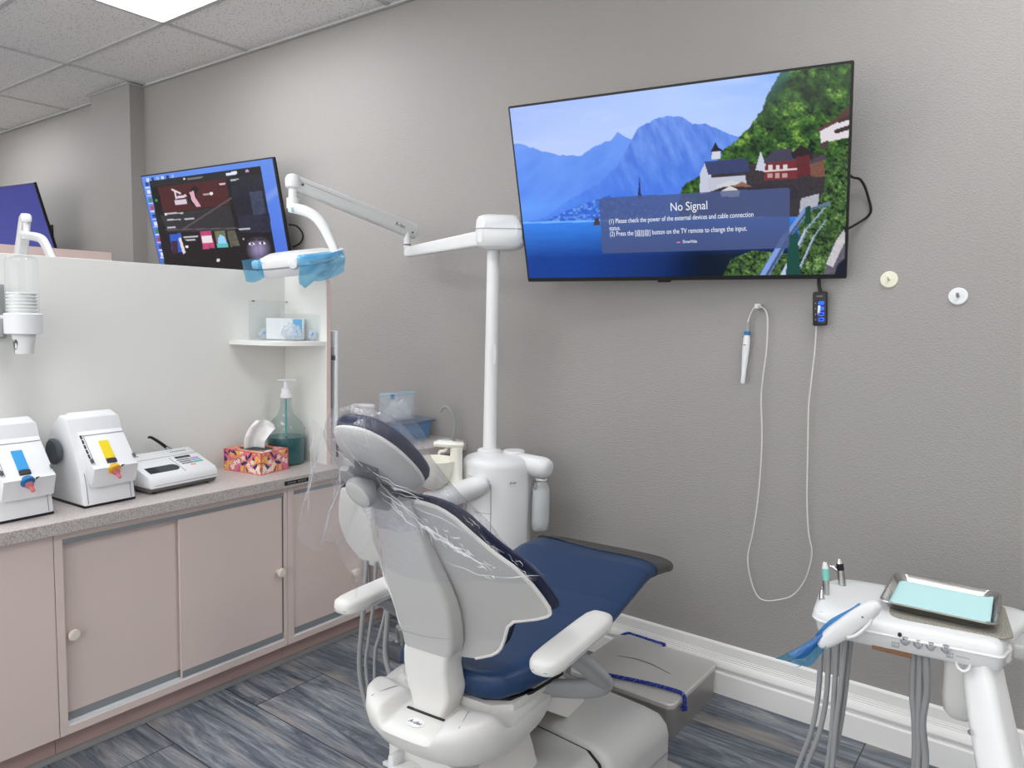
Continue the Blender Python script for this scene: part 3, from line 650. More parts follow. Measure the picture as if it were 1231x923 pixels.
# usb hub
hp = onY(986, 371, 2.713); t = thing('usb_hub', 'small black USB hub with blue lit ports hanging under the television', 'hub', (hp.x, hp.y, hp.z-.062))
X = frame((hp.x, 2.722, hp.z), (0.998, 0, 0.06), (-0.06, 0, 1)); b = MB(); b.prism(rrect(0.046, 0.118, 0.007), 0.019, X, None, 0.003, 2); b.build('housing', M['black'], t)
for i in range(4):
    b = MB(); b.prism(rrect(0.019, 0.0125, 0.004, 3), 0.0008, X @ Matrix.Translation((0.006, 0.019-i*0.019, 0.019)), M['led']); b.prism(rrect(0.012, 0.005, 0.0008, 2), 0.0010, X @ Matrix.Translation((0.006, 0.019-i*0.019, 0.0196)), M['blackm'] if i > 1 else M['led'])
    b.build('port', None, t, flat=True)
    b = MB(); b.lathe([(0.0018, 0), (0.0018, 0.0006), (0, 0.0008)], X @ Matrix.Translation((-0.013, 0.019-i*0.019, 0.019)), None, 12); b.build('switch', M['greyp'], t)
b = MB()
for k in range(5): b.box((-0.008+k*0.0042, 0.043, 0.0193), (0.003, 0.006, 0.0006), None)
bmesh.ops.transform(b.bm, matrix=X, verts=b.bm.verts); b.build('print', M['ink'], t, flat=True)
# camera wand hung on a clip, its cord plugged into the hub
cp = onY(911.5, 368, 2.72); b = MB(); b.box((cp.x, 2.726, cp.z), (0.018, 0.02, 0.018), None, 0.003); b.box((cp.x, 2.709, cp.z-.006), (0.014, 0.016, 0.005), None, 0.0015); b.box((cp.x, 2.702, cp.z+.001), (0.014, 0.004, 0.014), None, 0.0015)
tag(b.build('cord_clip', M['plastic']), 'tiny white clip on the wall, holding the looped white cord', 'clip')
wt = onY(898.5, 398, 2.715); wb = onY(893, 461, 2.715); t = thing('camera_wand', 'white handheld camera wand with a blue collar, hanging on the grey wall', 'dental camera', wb)
d = (wb-wt); Lw = d.length; X = axis(wt, d, (0, 1, 0))
b = MB(); b.lathe([(0.0095, 0.012), (0.0125, 0.03), (0.0128, 0.07), (0.0105, 0.12), (0.0082, 0.16), (0.0085, Lw-0.004), (0.006, Lw), (0, Lw)], X, None, 24); b.build('body', M['plastic'], t)
b = MB(); b.lathe([(0, 0), (0.009, 0), (0.0115, 0.003), (0.0115, 0.014), (0.0098, 0.0145)], X, None, 24); b.build('collar', M['skyd'], t)
b = MB(); b.lathe([(0.0045, -0.034), (0.0055, -0.03), (0.0075, -0.004), (0.0078, 0.001), (0, 0.001)], X, None, 20); b.build('strain_relief', M['hose'], t)
b = MB(); pp = X @ Vector((0.0, 0, 0.05)); b.box(pp+Vector((0, -0.0122, 0)), (0.006, 0.003, 0.036), None, 0.0012, 2, X.to_3x3() @ Matrix.Rotation(PI/2, 3, 'X')); b.build('button', M['greyp'], t)
C = [onY(*p, 2.716) for p in [(898.6, 392), (899.5, 385), (903, 376), (908, 369.5), (913, 368), (919, 371.5), (922.5, 381), (922.5, 400), (921, 425), (917, 455), (915, 480), (916, 520), (914.5, 560), (911, 600), (905, 640), (899, 668), (901, 690),
     (908, 712), (917, 721), (932, 721.5), (952, 716), (966, 700), (973, 682), (976, 662), (972, 640), (970, 600), (971, 540), (972, 490), (975, 460), (979, 425), (981, 400), (981.7, 386)]]
C[0] = X @ Vector((0, 0, -0.033)); C[4].y = 2.706; C[3].y = 2.707
C.append(X.inverted() and (frame((hp.x, 2.722, hp.z), (0.998, 0, 0.06), (-0.06, 0, 1)) @ Vector((-0.002, -0.010, 0.022))))
b = MB(); b.tube(C, 0.0026, None, 8, 5); b.build('cord', M['cord'], t)
b = MB(); q = frame((hp.x, 2.722, hp.z), (0.998, 0, 0.06), (-0.06, 0, 1)); b.box(q @ Vector((0.0, -0.002, 0.024)), (0.008, 0.008, 0.026), None, 0.002); b.build('plug', M['plastic'], t)
# ================================================================ CABINETS AND WORKTOP
FX, KX, BX = -2.45, -2.49, -2.80           # face, kick, back
ZC0, ZC1 = 0.747, 0.787
def cabinet(name, label, y0, y1, doors, knobs, stile=0.045, closed=False, back=None):
    """a low pink cabinet unit: carcass with face frame, grey tracks and sliding doors"""
    bk = back if back is not None else BX
    t = thing(name, label, 'cabinet', ((FX+bk)/2, (y0+y1)/2, 0), group='pink base cabinets')
    b = MB(); y0 += 0.0008; y1 -= 0.0008
    if closed:
        b.span((bk, y0, 0.085), (FX, y1, ZC0-0.001), M['pink'], 0.0015, 1)
        b.build('body', None, t)
    else:
        o0, o1 = doors[0], doors[1]
        b.span((bk, y0, 0.085), (FX-0.05, y1, ZC0-0.001), M['pink'])
        b.span((FX-0.05, y0, 0.085), (FX, y1, 0.112), M['pink'], 0.001, 1); b.span((FX-0.05, y0, 0.722), (FX, y1, ZC0-0.001), M['pink'], 0.001, 1)
        b.span((FX-0.05, y0, 0.112), (FX, o0, 0.722), M['pink']); b.span((FX-0.05, o1, 0.112), (FX, y1, 0.722), M['pink'])
        b.build('body', None, t)
        b = MB(); b.span((FX-0.048, o0, 0.706), (FX-0.001, o1, 0.722)); b.build('upper_track', M['track'], t)
        b = MB(); b.span((FX-0.048, o0, 0.112), (FX-0.002, o1, 0.115))
        for xx in (-0.004, -0.0135, -0.024, -0.034): b.span((FX+xx-0.0012, o0, 0.115), (FX+xx+0.0012, o1, 0.119))
        b.build('lower_track', M['alu'], t, flat=True)
        for (dy0, dy1, dx), kn in zip(doors[2], knobs):
            b = MB(); b.span((FX+dx-0.009, dy0, 0.1195), (FX+dx, dy1, 0.7055), M['pink'], 0.001, 1)
            d = b.build('door', None, t)
            b = MB(); b.span((FX+dx, dy0+0.004, 0.120), (FX+dx+0.0012, dy1-0.002, 0.146)); b.build('bottom_rail', M['track'], d)
            b = MB(); b.span((FX+dx, dy1-0.0045 if dx > -0.02 else dy1-0.002, 0.146), (FX+dx+0.001, dy1, 0.705)); b.build('edge_strip', M['greyd'], d)
            if kn: b = MB(); b.lathe([(0.0085, 0), (0.008, 0.012), (0.015, 0.016), (0.0185, 0.021), (0.0185, 0.026), (0.015, 0.030), (0, 0.0315)], axis((FX+dx, kn[0], kn[1]), (1, 0, 0)), None, 28); b.build('knob', M['knob'], d)
    b = MB(); b.span((KX-0.018, y0, 0.0), (KX, y1, 0.085)); b.build('kick_board', M['pinkd'], t)
    return t
cabinet('base_cabinet', 'pink base cabinet with a plain panel, at the left edge', 0.15, 0.944, None, (), closed=True)
cabinet('base_cabinet', 'pink base cabinet with two sliding doors and cream knobs, under the mixing machines', 0.944, 1.800,
        (0.969, 1.784, [(0.971, 1.372, -0.0245), (1.349, 1.782, -0.005)]), [(0.996, 0.405), (1.760, 0.405)])
cabinet('base_cabinet', 'pink base cabinet with a sliding door, partly behind the chair', 1.800, D-0.012,
        (1.831, 2.66, [(1.833, 2.25, -0.005), (2.23, 2.658, -0.0245)]), [(2.15, 0.30), None])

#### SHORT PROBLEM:
Retype the whole listing, keeping every line identical and omitting all pictures.

#### TASK SOLUTION:
Continue the Blender Python script for this scene: part 3, from line 650. More parts follow. Measure the picture as if it were 1231x923 pixels.
# usb hub
hp = onY(986, 371, 2.713); t = thing('usb_hub', 'small black USB hub with blue lit ports hanging under the television', 'hub', (hp.x, hp.y, hp.z-.062))
X = frame((hp.x, 2.722, hp.z), (0.998, 0, 0.06), (-0.06, 0, 1)); b = MB(); b.prism(rrect(0.046, 0.118, 0.007), 0.019, X, None, 0.003, 2); b.build('housing', M['black'], t)
for i in range(4):
    b = MB(); b.prism(rrect(0.019, 0.0125, 0.004, 3), 0.0008, X @ Matrix.Translation((0.006, 0.019-i*0.019, 0.019)), M['led']); b.prism(rrect(0.012, 0.005, 0.0008, 2), 0.0010, X @ Matrix.Translation((0.006, 0.019-i*0.019, 0.0196)), M['blackm'] if i > 1 else M['led'])
    b.build('port', None, t, flat=True)
    b = MB(); b.lathe([(0.0018, 0), (0.0018, 0.0006), (0, 0.0008)], X @ Matrix.Translation((-0.013, 0.019-i*0.019, 0.019)), None, 12); b.build('switch', M['greyp'], t)
b = MB()
for k in range(5): b.box((-0.008+k*0.0042, 0.043, 0.0193), (0.003, 0.006, 0.0006), None)
bmesh.ops.transform(b.bm, matrix=X, verts=b.bm.verts); b.build('print', M['ink'], t, flat=True)
# camera wand hung on a clip, its cord plugged into the hub
cp = onY(911.5, 368, 2.72); b = MB(); b.box((cp.x, 2.726, cp.z), (0.018, 0.02, 0.018), None, 0.003); b.box((cp.x, 2.709, cp.z-.006), (0.014, 0.016, 0.005), None, 0.0015); b.box((cp.x, 2.702, cp.z+.001), (0.014, 0.004, 0.014), None, 0.0015)
tag(b.build('cord_clip', M['plastic']), 'tiny white clip on the wall, holding the looped white cord', 'clip')
wt = onY(898.5, 398, 2.715); wb = onY(893, 461, 2.715); t = thing('camera_wand', 'white handheld camera wand with a blue collar, hanging on the grey wall', 'dental camera', wb)
d = (wb-wt); Lw = d.length; X = axis(wt, d, (0, 1, 0))
b = MB(); b.lathe([(0.0095, 0.012), (0.0125, 0.03), (0.0128, 0.07), (0.0105, 0.12), (0.0082, 0.16), (0.0085, Lw-0.004), (0.006, Lw), (0, Lw)], X, None, 24); b.build('body', M['plastic'], t)
b = MB(); b.lathe([(0, 0), (0.009, 0), (0.0115, 0.003), (0.0115, 0.014), (0.0098, 0.0145)], X, None, 24); b.build('collar', M['skyd'], t)
b = MB(); b.lathe([(0.0045, -0.034), (0.0055, -0.03), (0.0075, -0.004), (0.0078, 0.001), (0, 0.001)], X, None, 20); b.build('strain_relief', M['hose'], t)
b = MB(); pp = X @ Vector((0.0, 0, 0.05)); b.box(pp+Vector((0, -0.0122, 0)), (0.006, 0.003, 0.036), None, 0.0012, 2, X.to_3x3() @ Matrix.Rotation(PI/2, 3, 'X')); b.build('button', M['greyp'], t)
C = [onY(*p, 2.716) for p in [(898.6, 392), (899.5, 385), (903, 376), (908, 369.5), (913, 368), (919, 371.5), (922.5, 381), (922.5, 400), (921, 425), (917, 455), (915, 480), (916, 520), (914.5, 560), (911, 600), (905, 640), (899, 668), (901, 690),
     (908, 712), (917, 721), (932, 721.5), (952, 716), (966, 700), (973, 682), (976, 662), (972, 640), (970, 600), (971, 540), (972, 490), (975, 460), (979, 425), (981, 400), (981.7, 386)]]
C[0] = X @ Vector((0, 0, -0.033)); C[4].y = 2.706; C[3].y = 2.707
C.append(X.inverted() and (frame((hp.x, 2.722, hp.z), (0.998, 0, 0.06), (-0.06, 0, 1)) @ Vector((-0.002, -0.010, 0.022))))
b = MB(); b.tube(C, 0.0026, None, 8, 5); b.build('cord', M['cord'], t)
b = MB(); q = frame((hp.x, 2.722, hp.z), (0.998, 0, 0.06), (-0.06, 0, 1)); b.box(q @ Vector((0.0, -0.002, 0.024)), (0.008, 0.008, 0.026), None, 0.002); b.build('plug', M['plastic'], t)
# ================================================================ CABINETS AND WORKTOP
FX, KX, BX = -2.45, -2.49, -2.80           # face, kick, back
ZC0, ZC1 = 0.747, 0.787
def cabinet(name, label, y0, y1, doors, knobs, stile=0.045, closed=False, back=None):
    """a low pink cabinet unit: carcass with face frame, grey tracks and sliding doors"""
    bk = back if back is not None else BX
    t = thing(name, label, 'cabinet', ((FX+bk)/2, (y0+y1)/2, 0), group='pink base cabinets')
    b = MB(); y0 += 0.0008; y1 -= 0.0008
    if closed:
        b.span((bk, y0, 0.085), (FX, y1, ZC0-0.001), M['pink'], 0.0015, 1)
        b.build('body', None, t)
    else:
        o0, o1 = doors[0], doors[1]
        b.span((bk, y0, 0.085), (FX-0.05, y1, ZC0-0.001), M['pink'])
        b.span((FX-0.05, y0, 0.085), (FX, y1, 0.112), M['pink'], 0.001, 1); b.span((FX-0.05, y0, 0.722), (FX, y1, ZC0-0.001), M['pink'], 0.001, 1)
        b.span((FX-0.05, y0, 0.112), (FX, o0, 0.722), M['pink']); b.span((FX-0.05, o1, 0.112), (FX, y1, 0.722), M['pink'])
        b.build('body', None, t)
        b = MB(); b.span((FX-0.048, o0, 0.706), (FX-0.001, o1, 0.722)); b.build('upper_track', M['track'], t)
        b = MB(); b.span((FX-0.048, o0, 0.112), (FX-0.002, o1, 0.115))
        for xx in (-0.004, -0.0135, -0.024, -0.034): b.span((FX+xx-0.0012, o0, 0.115), (FX+xx+0.0012, o1, 0.119))
        b.build('lower_track', M['alu'], t, flat=True)
        for (dy0, dy1, dx), kn in zip(doors[2], knobs):
            b = MB(); b.span((FX+dx-0.009, dy0, 0.1195), (FX+dx, dy1, 0.7055), M['pink'], 0.001, 1)
            d = b.build('door', None, t)
            b = MB(); b.span((FX+dx, dy0+0.004, 0.120), (FX+dx+0.0012, dy1-0.002, 0.146)); b.build('bottom_rail', M['track'], d)
            b = MB(); b.span((FX+dx, dy1-0.0045 if dx > -0.02 else dy1-0.002, 0.146), (FX+dx+0.001, dy1, 0.705)); b.build('edge_strip', M['greyd'], d)
            if kn: b = MB(); b.lathe([(0.0085, 0), (0.008, 0.012), (0.015, 0.016), (0.0185, 0.021), (0.0185, 0.026), (0.015, 0.030), (0, 0.0315)], axis((FX+dx, kn[0], kn[1]), (1, 0, 0)), None, 28); b.build('knob', M['knob'], d)
    b = MB(); b.span((KX-0.018, y0, 0.0), (KX, y1, 0.085)); b.build('kick_board', M['pinkd'], t)
    return t
cabinet('base_cabinet', 'pink base cabinet with a plain panel, at the left edge', 0.15, 0.944, None, (), closed=True)
cabinet('base_cabinet', 'pink base cabinet with two sliding doors and cream knobs, under the mixing machines', 0.944, 1.800,
        (0.969, 1.784, [(0.971, 1.372, -0.0245), (1.349, 1.782, -0.005)]), [(0.996, 0.405), (1.760, 0.405)])
cabinet('base_cabinet', 'pink base cabinet with a sliding door, partly behind the chair', 1.800, D-0.012,
        (1.831, 2.66, [(1.833, 2.25, -0.005), (2.23, 2.658, -0.0245)]), [(2.15, 0.30), None])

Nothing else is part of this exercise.